Day two we headed across the road to Ebor Falls, in neighbouring Guy Fawkes River National Park. Just one of many waterfalls along the aptly named Waterfall Way that winds across the New England Plateau from Armidale to Dorrigo, recent rains had turned the three-tiered falls into an impressive wall of water, half obscured by billowing spray. There's a lookout just beside the car park but the best views are to be had at the end of a 600-metre walk along the lip of the escarpment.
Our ultimate destination, however, was in the north of the park, at the other end of the massive zigzag gorge of the Guy Fawkes River. It's here, at our camp beside Chaelundi Creek, that we find our magic free spa, a very welcome way to finish a day spent walking to a gravity-defying sliver of speckled rock called Lucifer's Thumb which juts out over the river on the gorge floor some 700 metres below.
Dramatic gorges such as these are almost commonplace in New England, where the escarpment of the Great Dividing Range rolls out towards the western plains.

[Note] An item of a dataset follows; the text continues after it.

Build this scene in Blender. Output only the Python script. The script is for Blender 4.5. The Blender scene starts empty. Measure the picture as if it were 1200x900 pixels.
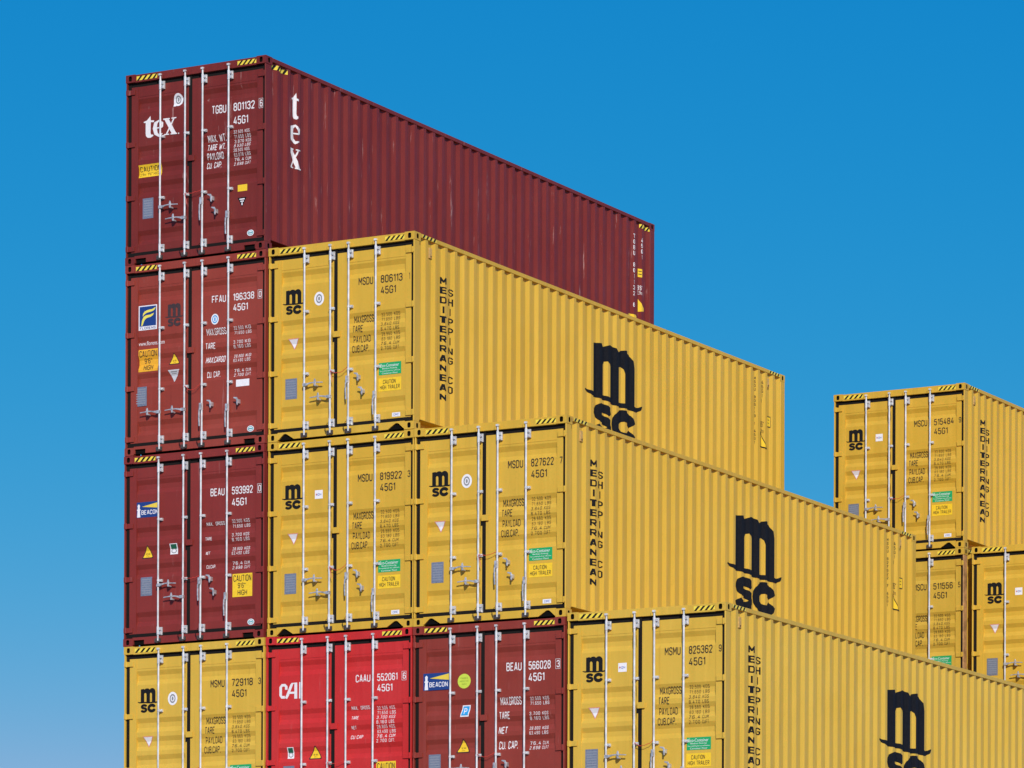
import bpy, bmesh, math, random
from mathutils import Vector, Matrix

random.seed(4)
scene = bpy.context.scene
COL = scene.collection

# ---------------------------------------------------------------- sizes (metres)
W, L, H = 2.438, 12.192, 2.793          # forty-foot container
TIER = 2.7988                           # height of one tier of the stack
D0 = 0.035                              # door frame plane behind the casting face
PO = D0 + 0.009                         # outer flats of the door skin
DEPTH = 0.036                           # pressing depth of door and side corrugations
SUN_TO = Vector((0.40, -0.55, 0.38)).normalized()


# ---------------------------------------------------------------- materials
def srgb(r, g, b):
    f = lambda c: c / 12.92 if c <= 0.04045 else ((c + 0.055) / 1.055) ** 2.4
    return (f(r / 255), f(g / 255), f(b / 255))


MATS = {}


def new_mat(name):
    m = bpy.data.materials.new(name)
    m.use_nodes = True
    nt = m.node_tree
    b = nt.nodes['Principled BSDF']
    return m, nt, b


def plain(name, rgb, rough=0.5, metal=0.0, var=0.06, scale=30):
    if name in MATS:
        return MATS[name]
    m, nt, b = new_mat(name)
    n, k = nt.nodes, nt.links
    geo = n.new('ShaderNodeNewGeometry')
    noi = n.new('ShaderNodeTexNoise')
    noi.inputs['Scale'].default_value = scale
    noi.inputs['Detail'].default_value = 4
    k.new(geo.outputs['Position'], noi.inputs['Vector'])
    ramp = n.new('ShaderNodeMapRange')
    ramp.inputs['From Min'].default_value = 0.3
    ramp.inputs['From Max'].default_value = 0.7
    ramp.inputs['To Min'].default_value = 1 - var
    ramp.inputs['To Max'].default_value = 1 + var
    k.new(noi.outputs['Fac'], ramp.inputs['Value'])
    mul = n.new('ShaderNodeVectorMath')
    mul.operation = 'SCALE'
    mul.inputs[0].default_value = rgb
    k.new(ramp.outputs['Result'], mul.inputs['Scale'])
    k.new(mul.outputs['Vector'], b.inputs['Base Color'])
    b.inputs['Roughness'].default_value = rough
    b.inputs['Specular IOR Level'].default_value = 0.12 if max(rgb) < 0.02 else 0.5
    b.inputs['Metallic'].default_value = metal
    MATS[name] = m
    return m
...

Much of the area is impenetrable wilderness and quite a lot of it is World Heritage-listed, including our next two parks, New England and Oxley Wild Rivers.
New England National Park has some of the most beautiful cool-temperate rainforest in the state, otherwordly and just like you imagine Jurassic Park to be - 80 million years ago it was part of the supercontinent of Gondwana.
Wraith-like tendrils of mist cling to lichen-covered trees dripping with hanging mosses and orchids and the weird mimicking calls of lyrebirds echo through the forest. Dozens of rainforest walking trails criss-cross the park but we opt for one of the short walks that circle Point Lookout.
It's cold here, even in the middle of summer - little wonder given it is 1563 metres above sea level. I'm told the view, which stretches to the coast, is little short of amazing but every time I've been here the view has been shrouded in fog.
We have better luck on the way back to Armidale, when we stop at Oxley Wild Rivers National Park. Another World Heritage wilderness area, more than 500 kilometres of rivers run through the park, many of which fall from the escarpment in spectacular waterfalls, including Wollomombi Falls, where we unwrap a picnic lunch. Wollomombi is often quoted as Australia's tallest waterfall, yet this is so only if measured from its highest point, where the land has a much gentler gradient and the water does not truly "fall". It all seems pretty academic when the falls are in full flood.
Wollomombi Falls are just 38 kilometres east of Armidale; Dangars Gorge and Falls are 22 kilometres south-east of Armidale along the Dangarsleigh Road. You really don't have to go far to go wild in New England.
Trip notes
Getting there
The four national parks are all very close to Ebor, 78 kilometres east of Armidale.
Staying there
We camped at creekside Chaelundi camping area in Guy Fawkes River National Park and at Native Dog Creek camping area in Cathedral Rock National Park, both of which are suitable for caravans and camper trailers. If camping's not your thing there is a hotel-motel at Ebor (eborfallshotelmotel.com.au) or you could base yourself in Armidale (armidaletourism.com.au).
More information environment.nsw.gov.au/NationalParks/
THREE THINGS TO DO
1 A one-hour Flight of the Six Gorges helicopter journey over Oxley Wild Rivers National Park is $400 a passenger (two or more passengers) departing Armidale Airport. (02) 6772 2348, fleethelicopters.com.au.
2 Tickle a trout at the LP Dutton Trout Hatchery, just outside the entrance to New England National Park on Point Lookout Road. Tours of the fish nursery cost $3.30 ($1.10 for children) and run daily, 9am-3pm. (02) 6775 9139.
3 Get a good look at the gorges on the Wollomombi Walk, a four-kilometre return walk that crosses the Wollomombi River and continues around the rim of the gorge to Chandler Falls in Oxley Wild Rivers National Park. Allow about 90 minutes.